• _Given problem_
Return, unaltered, every line from the beginning of the material below up to and including the one with "(0.0095, 1.050)], 0.0075)".

• _Material provided_
------------------------
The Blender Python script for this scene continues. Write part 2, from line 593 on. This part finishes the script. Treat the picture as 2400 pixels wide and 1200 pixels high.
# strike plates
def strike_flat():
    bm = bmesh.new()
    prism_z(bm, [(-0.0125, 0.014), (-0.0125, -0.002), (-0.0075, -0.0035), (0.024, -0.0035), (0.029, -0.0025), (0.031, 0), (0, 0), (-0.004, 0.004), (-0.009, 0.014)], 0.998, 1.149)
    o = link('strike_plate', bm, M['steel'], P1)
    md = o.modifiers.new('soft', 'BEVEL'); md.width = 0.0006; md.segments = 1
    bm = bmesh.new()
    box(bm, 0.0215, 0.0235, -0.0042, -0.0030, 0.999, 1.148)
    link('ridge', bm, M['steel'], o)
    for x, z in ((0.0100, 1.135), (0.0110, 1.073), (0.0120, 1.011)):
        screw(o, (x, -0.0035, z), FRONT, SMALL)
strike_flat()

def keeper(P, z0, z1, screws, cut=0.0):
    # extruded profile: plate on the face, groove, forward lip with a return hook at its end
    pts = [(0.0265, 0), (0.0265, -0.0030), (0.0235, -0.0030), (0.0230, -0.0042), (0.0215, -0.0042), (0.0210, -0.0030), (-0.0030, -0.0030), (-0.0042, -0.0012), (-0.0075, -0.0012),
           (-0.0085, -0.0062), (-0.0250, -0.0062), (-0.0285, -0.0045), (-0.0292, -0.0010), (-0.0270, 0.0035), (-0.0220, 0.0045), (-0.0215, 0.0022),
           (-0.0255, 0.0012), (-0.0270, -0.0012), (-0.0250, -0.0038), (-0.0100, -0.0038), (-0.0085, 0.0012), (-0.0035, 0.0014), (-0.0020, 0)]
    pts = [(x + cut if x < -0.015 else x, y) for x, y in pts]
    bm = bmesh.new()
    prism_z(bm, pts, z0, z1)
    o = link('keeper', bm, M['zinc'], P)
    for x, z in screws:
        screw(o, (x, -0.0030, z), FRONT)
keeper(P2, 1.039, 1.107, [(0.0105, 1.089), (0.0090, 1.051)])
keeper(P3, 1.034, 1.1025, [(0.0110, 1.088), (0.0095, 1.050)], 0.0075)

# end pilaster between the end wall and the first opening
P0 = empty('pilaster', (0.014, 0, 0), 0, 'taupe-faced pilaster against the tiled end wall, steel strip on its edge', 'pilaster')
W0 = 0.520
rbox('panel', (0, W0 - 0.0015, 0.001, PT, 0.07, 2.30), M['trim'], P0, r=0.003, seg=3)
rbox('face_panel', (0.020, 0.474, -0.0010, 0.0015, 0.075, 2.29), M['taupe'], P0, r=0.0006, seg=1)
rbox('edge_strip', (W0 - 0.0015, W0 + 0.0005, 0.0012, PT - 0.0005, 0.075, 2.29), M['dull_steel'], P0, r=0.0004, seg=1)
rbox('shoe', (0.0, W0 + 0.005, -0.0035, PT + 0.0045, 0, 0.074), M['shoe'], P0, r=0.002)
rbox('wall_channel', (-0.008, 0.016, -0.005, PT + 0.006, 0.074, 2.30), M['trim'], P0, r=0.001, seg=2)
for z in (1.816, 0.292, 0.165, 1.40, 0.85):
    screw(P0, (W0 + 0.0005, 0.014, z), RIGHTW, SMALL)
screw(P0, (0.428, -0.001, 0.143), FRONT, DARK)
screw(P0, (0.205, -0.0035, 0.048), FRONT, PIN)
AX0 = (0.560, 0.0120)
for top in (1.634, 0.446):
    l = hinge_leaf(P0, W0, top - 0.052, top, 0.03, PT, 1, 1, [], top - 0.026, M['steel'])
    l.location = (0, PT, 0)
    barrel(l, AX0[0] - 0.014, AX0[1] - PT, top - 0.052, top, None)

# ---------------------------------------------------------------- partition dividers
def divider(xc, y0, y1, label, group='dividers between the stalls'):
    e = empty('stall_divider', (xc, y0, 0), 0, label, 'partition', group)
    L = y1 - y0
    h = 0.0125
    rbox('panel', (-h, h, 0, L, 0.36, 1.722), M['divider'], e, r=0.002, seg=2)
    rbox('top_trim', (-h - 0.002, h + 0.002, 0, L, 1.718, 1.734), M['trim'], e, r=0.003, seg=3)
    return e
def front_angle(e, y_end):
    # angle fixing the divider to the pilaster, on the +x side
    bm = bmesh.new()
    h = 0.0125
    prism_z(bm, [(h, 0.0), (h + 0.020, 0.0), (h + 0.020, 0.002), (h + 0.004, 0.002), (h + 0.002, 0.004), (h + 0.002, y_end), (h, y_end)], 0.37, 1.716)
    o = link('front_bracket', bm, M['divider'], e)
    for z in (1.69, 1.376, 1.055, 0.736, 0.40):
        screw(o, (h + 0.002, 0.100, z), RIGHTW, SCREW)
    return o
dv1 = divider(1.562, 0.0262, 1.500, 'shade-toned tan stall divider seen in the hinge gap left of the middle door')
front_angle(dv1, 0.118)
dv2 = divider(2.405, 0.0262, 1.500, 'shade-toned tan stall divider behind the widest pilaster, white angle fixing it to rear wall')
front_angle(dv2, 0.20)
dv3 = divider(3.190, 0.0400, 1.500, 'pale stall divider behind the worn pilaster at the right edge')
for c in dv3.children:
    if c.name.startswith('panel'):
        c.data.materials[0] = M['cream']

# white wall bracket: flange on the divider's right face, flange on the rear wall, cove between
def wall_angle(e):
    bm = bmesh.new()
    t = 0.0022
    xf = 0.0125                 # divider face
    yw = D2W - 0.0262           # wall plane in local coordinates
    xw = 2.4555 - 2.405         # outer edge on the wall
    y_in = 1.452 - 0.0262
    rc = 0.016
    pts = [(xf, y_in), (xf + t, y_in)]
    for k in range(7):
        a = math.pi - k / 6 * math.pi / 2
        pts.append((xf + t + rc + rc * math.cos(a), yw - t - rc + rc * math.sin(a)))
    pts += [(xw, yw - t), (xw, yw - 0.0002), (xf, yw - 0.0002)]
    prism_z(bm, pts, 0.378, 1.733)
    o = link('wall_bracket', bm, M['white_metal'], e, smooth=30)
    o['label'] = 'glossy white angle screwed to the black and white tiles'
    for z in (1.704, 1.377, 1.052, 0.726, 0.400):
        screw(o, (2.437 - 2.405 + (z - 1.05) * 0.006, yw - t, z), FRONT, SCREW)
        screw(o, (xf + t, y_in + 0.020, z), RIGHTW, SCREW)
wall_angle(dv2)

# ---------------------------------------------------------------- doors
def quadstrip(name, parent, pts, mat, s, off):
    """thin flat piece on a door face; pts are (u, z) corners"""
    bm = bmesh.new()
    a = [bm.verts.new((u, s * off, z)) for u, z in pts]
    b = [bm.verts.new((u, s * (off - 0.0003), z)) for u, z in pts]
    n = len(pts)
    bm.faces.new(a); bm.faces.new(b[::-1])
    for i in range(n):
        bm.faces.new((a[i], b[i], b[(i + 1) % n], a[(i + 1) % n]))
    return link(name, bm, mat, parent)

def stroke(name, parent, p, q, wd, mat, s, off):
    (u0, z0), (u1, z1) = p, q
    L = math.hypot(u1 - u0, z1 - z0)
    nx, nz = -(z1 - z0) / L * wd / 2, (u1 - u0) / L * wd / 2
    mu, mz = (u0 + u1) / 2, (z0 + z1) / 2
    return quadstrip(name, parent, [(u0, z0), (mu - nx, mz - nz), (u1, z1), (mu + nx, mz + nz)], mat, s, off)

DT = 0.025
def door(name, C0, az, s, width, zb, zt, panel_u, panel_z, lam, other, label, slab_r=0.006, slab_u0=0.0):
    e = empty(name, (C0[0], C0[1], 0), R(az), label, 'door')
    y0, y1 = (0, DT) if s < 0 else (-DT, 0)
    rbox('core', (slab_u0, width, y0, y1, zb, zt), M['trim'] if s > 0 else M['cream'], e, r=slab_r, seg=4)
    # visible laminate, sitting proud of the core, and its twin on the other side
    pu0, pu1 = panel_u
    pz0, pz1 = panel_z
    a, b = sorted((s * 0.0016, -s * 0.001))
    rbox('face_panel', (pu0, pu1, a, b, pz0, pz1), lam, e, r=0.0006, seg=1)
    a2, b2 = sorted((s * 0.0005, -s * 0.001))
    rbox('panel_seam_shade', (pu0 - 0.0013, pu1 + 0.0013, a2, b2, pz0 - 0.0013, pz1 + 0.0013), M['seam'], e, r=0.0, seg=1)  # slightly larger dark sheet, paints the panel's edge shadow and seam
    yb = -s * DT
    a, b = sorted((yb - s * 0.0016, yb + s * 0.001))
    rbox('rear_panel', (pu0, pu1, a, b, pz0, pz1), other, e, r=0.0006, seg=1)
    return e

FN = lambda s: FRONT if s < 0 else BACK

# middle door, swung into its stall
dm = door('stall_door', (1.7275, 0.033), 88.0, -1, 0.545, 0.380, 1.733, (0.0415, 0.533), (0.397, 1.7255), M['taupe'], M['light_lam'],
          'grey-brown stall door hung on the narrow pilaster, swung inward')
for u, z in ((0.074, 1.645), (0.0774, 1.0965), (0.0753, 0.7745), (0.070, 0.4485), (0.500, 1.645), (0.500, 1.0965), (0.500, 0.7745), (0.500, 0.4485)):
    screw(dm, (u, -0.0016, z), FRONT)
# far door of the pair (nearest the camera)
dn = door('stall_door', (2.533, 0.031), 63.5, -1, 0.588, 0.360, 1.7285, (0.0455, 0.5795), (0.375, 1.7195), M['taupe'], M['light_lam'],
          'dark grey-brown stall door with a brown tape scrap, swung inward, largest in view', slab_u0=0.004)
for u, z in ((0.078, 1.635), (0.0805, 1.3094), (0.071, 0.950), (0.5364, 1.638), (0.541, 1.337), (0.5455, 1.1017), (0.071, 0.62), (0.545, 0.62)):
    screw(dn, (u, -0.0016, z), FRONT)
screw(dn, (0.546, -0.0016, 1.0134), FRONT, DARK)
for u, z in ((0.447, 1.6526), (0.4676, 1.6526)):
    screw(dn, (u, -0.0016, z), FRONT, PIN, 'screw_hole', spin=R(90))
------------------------
• _The completed task_
The Blender Python script for this scene continues. Write part 2, from line 593 on. This part finishes the script. Treat the picture as 2400 pixels wide and 1200 pixels high.
# strike plates
def strike_flat():
    bm = bmesh.new()
    prism_z(bm, [(-0.0125, 0.014), (-0.0125, -0.002), (-0.0075, -0.0035), (0.024, -0.0035), (0.029, -0.0025), (0.031, 0), (0, 0), (-0.004, 0.004), (-0.009, 0.014)], 0.998, 1.149)
    o = link('strike_plate', bm, M['steel'], P1)
    md = o.modifiers.new('soft', 'BEVEL'); md.width = 0.0006; md.segments = 1
    bm = bmesh.new()
    box(bm, 0.0215, 0.0235, -0.0042, -0.0030, 0.999, 1.148)
    link('ridge', bm, M['steel'], o)
    for x, z in ((0.0100, 1.135), (0.0110, 1.073), (0.0120, 1.011)):
        screw(o, (x, -0.0035, z), FRONT, SMALL)
strike_flat()

def keeper(P, z0, z1, screws, cut=0.0):
    # extruded profile: plate on the face, groove, forward lip with a return hook at its end
    pts = [(0.0265, 0), (0.0265, -0.0030), (0.0235, -0.0030), (0.0230, -0.0042), (0.0215, -0.0042), (0.0210, -0.0030), (-0.0030, -0.0030), (-0.0042, -0.0012), (-0.0075, -0.0012),
           (-0.0085, -0.0062), (-0.0250, -0.0062), (-0.0285, -0.0045), (-0.0292, -0.0010), (-0.0270, 0.0035), (-0.0220, 0.0045), (-0.0215, 0.0022),
           (-0.0255, 0.0012), (-0.0270, -0.0012), (-0.0250, -0.0038), (-0.0100, -0.0038), (-0.0085, 0.0012), (-0.0035, 0.0014), (-0.0020, 0)]
    pts = [(x + cut if x < -0.015 else x, y) for x, y in pts]
    bm = bmesh.new()
    prism_z(bm, pts, z0, z1)
    o = link('keeper', bm, M['zinc'], P)
    for x, z in screws:
        screw(o, (x, -0.0030, z), FRONT)
keeper(P2, 1.039, 1.107, [(0.0105, 1.089), (0.0090, 1.051)])
keeper(P3, 1.034, 1.1025, [(0.0110, 1.088), (0.0095, 1.050)], 0.0075)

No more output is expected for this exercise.